A collection of the essential Stoic quotes on control, centered on Epictetus, who built his whole philosophy on one idea: some things are up to us and some are not. These lines map the single most useful distinction in Stoicism, the one that drains away most of our needless suffering.
If you take one idea from the Stoics, take this one. Sort the world into what you control and what you do not, then spend your energy only on the first. Here are the lines that say it best.
What is up to you
Epictetus opens his handbook with the distinction the whole philosophy rests on.
“Some things are in our control and others are not. Within our control are opinion, pursuit, desire, aversion; outside our control are body, property, reputation, and command.”
Epictetus, Enchiridion“Where is the good? In the will. Where is the evil? In the will. Where is neither of them? In the things which are independent of the will.”
Epictetus, Discourses
Your response is the part that counts
You rarely control what happens. You always control how you meet it, and that is where your power lives.
“It is not what happens to you, but how you react to it that matters.”
Epictetus, Discourses“You have power over your mind — not outside events. Realize this, and you will find strength.”
Marcus Aurelius, Meditations
Master yourself first
The Stoics defined freedom not as doing whatever you like, but as not being ruled by your own impulses.
“No man is free who is not master of himself.”
Epictetus, Discourses“Men are disturbed not by things, but by the views which they take of things.”
Epictetus, Enchiridion
Use what is yours, release the rest
The practical move is to pour yourself into your own part and let go of the outcome.
“Make the best use of what is in your power, and take the rest as it happens.”
Epictetus, Discourses“There is only one way to happiness, and that is to cease worrying about things beyond the power of our will.”
Epictetus, Discourses
To put this into daily practice, see the dichotomy of control.

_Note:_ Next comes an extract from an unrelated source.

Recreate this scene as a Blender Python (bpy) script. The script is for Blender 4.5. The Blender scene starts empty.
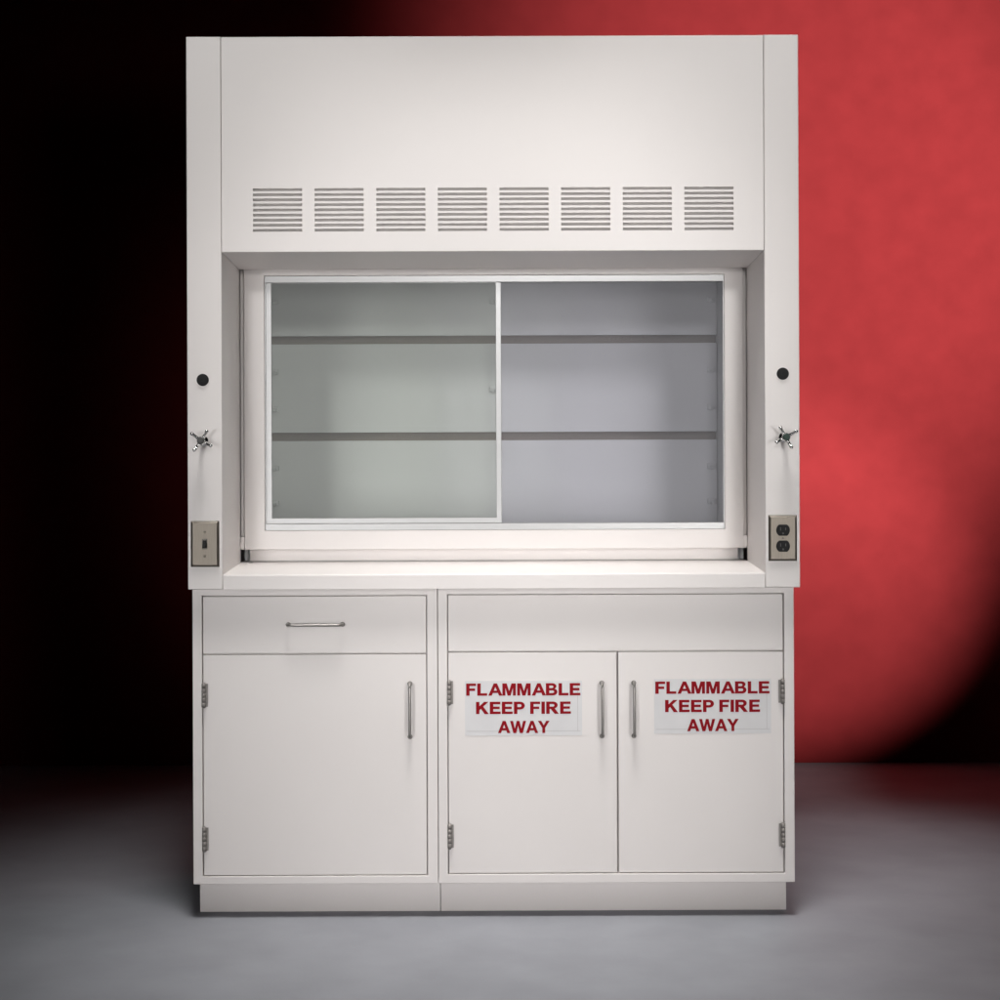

Frequently asked questions
What did the Stoics say about control?
The Stoics, especially Epictetus, taught that some things are within our control, namely our judgments, choices, desires, and actions, while most things are not, including outcomes, other people, our reputation, and our bodies. They held that nearly all suffering comes from trying to control what we cannot, and that peace comes from focusing our effort only on what is genuinely ours.
What is the most famous Stoic quote about control?
Epictetus’s opening line of the Enchiridion, “Some things are in our control and others are not,” is the most famous, because it states the principle the entire philosophy rests on. Marcus Aurelius’s “You have power over your mind, not outside events” is a close second, applying the same idea to the inner life.
How do I use the dichotomy of control?
When something troubles you, split it into two parts: what you can control and what you cannot. Your effort, response, and conduct are yours; the result, other people, and the past are not. Pour your energy into the first list and deliberately release the second. Practiced repeatedly, this simple sorting drains away the anxiety that comes from gripping things beyond your power.